I didn't think about it, but you may be on to something to watch out for... If Apple neglects the advise of automotive engineers for the sake of visual aesthetics that could be a red flag. Maybe they weren't going to ignore the engineers but didn't give off that vibe to the manufacturers they went to, who knows. I wouldn't want to drive with a car that puts aesthetics before known engineering safety decisions and the like.

Time will tell, I wish Apple the best in any regard. While I personally do not trust self-driving cars fully as a developer (software can and does fail for any given reason, and even car components aren't reliable / long lived enough in some cases, anyone else have that pesky tire air light come on recently? You'd think that sensor would just work kinda thing...) I don't mind some of the tech that could be created out of it, like warning a driver when they're trying to shift to a lane with a car too close for comfort, and other things. In other cases I wish we had self parking cars be much more common, some people just do not park right at all.

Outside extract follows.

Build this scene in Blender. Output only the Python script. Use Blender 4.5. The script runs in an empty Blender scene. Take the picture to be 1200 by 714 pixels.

The iPhone 4 antenna is a prime example. Designers driving engineering, with a rush to market. People bitch about unsightly cell phone towers, while holding a device whose antennas is not any better than a wet banana peel.
Antennagate was a none issue. There was one week of bitching, then a grumpy Steve Jobs had the press event were he handed out free bumpers and showed other phones also had the death grip, then the iPhone 4 sold tens of millions and was kept in the lineup even after the 4S next year.

Many of my friends had a 4 and used it for years and none ever complained about reception issues. (They did complain that the button broke after years of use, a real issue of the 4, fixed in the 4S, but with no media frency behind it.)

>Antennagate was a none issue.

Who are you to decide what is an issue to people? The phones never got fixed (which would be the only fair way to fix this beside giving the money back). It was most definitely an issue for me and I'll never buy Apple until they swap the broken phones or give buyers all their money back.

It makes no difference if other phones did it as well. That is an extremely poor excuse.

I forgot about the iPhone 4, heh and then they claimed "you're holding it wrong" which I thought was a ridiculous cop out. You designed it wrong! Own up to it!